◆ **DATA EXCERPT**
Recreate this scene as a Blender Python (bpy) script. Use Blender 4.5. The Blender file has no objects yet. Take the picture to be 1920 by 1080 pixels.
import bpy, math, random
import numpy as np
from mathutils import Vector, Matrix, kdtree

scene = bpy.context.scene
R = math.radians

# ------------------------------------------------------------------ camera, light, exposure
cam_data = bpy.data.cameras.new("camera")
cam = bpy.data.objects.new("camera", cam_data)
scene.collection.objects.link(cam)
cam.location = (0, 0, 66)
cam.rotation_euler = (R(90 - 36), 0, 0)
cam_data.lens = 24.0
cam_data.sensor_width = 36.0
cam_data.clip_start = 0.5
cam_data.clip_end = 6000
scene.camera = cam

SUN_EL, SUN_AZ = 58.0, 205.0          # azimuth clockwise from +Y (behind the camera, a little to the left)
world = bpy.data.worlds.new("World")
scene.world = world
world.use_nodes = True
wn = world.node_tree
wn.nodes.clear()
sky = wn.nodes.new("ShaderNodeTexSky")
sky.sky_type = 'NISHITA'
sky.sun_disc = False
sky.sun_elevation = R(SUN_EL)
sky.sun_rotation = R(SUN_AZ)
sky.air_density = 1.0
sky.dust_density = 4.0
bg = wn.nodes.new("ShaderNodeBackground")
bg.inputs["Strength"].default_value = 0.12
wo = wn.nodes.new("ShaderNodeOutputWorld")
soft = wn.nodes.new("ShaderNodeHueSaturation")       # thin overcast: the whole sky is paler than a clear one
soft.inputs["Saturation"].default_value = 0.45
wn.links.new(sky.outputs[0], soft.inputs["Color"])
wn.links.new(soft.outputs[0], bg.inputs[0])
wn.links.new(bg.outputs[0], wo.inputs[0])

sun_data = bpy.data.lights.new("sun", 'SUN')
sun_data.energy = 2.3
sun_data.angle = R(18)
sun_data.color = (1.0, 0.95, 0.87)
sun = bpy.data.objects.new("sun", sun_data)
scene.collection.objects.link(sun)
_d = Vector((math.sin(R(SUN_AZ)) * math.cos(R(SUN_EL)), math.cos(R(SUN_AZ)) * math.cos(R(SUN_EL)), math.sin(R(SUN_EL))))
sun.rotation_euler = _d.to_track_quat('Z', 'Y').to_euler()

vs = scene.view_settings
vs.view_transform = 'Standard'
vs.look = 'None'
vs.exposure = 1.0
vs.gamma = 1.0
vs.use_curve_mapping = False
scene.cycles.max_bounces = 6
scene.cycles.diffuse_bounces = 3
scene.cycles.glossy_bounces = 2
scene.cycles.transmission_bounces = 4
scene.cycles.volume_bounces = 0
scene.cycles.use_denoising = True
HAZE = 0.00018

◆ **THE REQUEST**
Copy every line verbatim.

◆ **REPLY**
Recreate this scene as a Blender Python (bpy) script. Use Blender 4.5. The Blender file has no objects yet. Take the picture to be 1920 by 1080 pixels.
import bpy, math, random
import numpy as np
from mathutils import Vector, Matrix, kdtree

scene = bpy.context.scene
R = math.radians

# ------------------------------------------------------------------ camera, light, exposure
cam_data = bpy.data.cameras.new("camera")
cam = bpy.data.objects.new("camera", cam_data)
scene.collection.objects.link(cam)
cam.location = (0, 0, 66)
cam.rotation_euler = (R(90 - 36), 0, 0)
cam_data.lens = 24.0
cam_data.sensor_width = 36.0
cam_data.clip_start = 0.5
cam_data.clip_end = 6000
scene.camera = cam

SUN_EL, SUN_AZ = 58.0, 205.0          # azimuth clockwise from +Y (behind the camera, a little to the left)
world = bpy.data.worlds.new("World")
scene.world = world
world.use_nodes = True
wn = world.node_tree
wn.nodes.clear()
sky = wn.nodes.new("ShaderNodeTexSky")
sky.sky_type = 'NISHITA'
sky.sun_disc = False
sky.sun_elevation = R(SUN_EL)
sky.sun_rotation = R(SUN_AZ)
sky.air_density = 1.0
sky.dust_density = 4.0
bg = wn.nodes.new("ShaderNodeBackground")
bg.inputs["Strength"].default_value = 0.12
wo = wn.nodes.new("ShaderNodeOutputWorld")
soft = wn.nodes.new("ShaderNodeHueSaturation")       # thin overcast: the whole sky is paler than a clear one
soft.inputs["Saturation"].default_value = 0.45
wn.links.new(sky.outputs[0], soft.inputs["Color"])
wn.links.new(soft.outputs[0], bg.inputs[0])
wn.links.new(bg.outputs[0], wo.inputs[0])

sun_data = bpy.data.lights.new("sun", 'SUN')
sun_data.energy = 2.3
sun_data.angle = R(18)
sun_data.color = (1.0, 0.95, 0.87)
sun = bpy.data.objects.new("sun", sun_data)
scene.collection.objects.link(sun)
_d = Vector((math.sin(R(SUN_AZ)) * math.cos(R(SUN_EL)), math.cos(R(SUN_AZ)) * math.cos(R(SUN_EL)), math.sin(R(SUN_EL))))
sun.rotation_euler = _d.to_track_quat('Z', 'Y').to_euler()

vs = scene.view_settings
vs.view_transform = 'Standard'
vs.look = 'None'
vs.exposure = 1.0
vs.gamma = 1.0
vs.use_curve_mapping = False
scene.cycles.max_bounces = 6
scene.cycles.diffuse_bounces = 3
scene.cycles.glossy_bounces = 2
scene.cycles.transmission_bounces = 4
scene.cycles.volume_bounces = 0
scene.cycles.use_denoising = True
HAZE = 0.00018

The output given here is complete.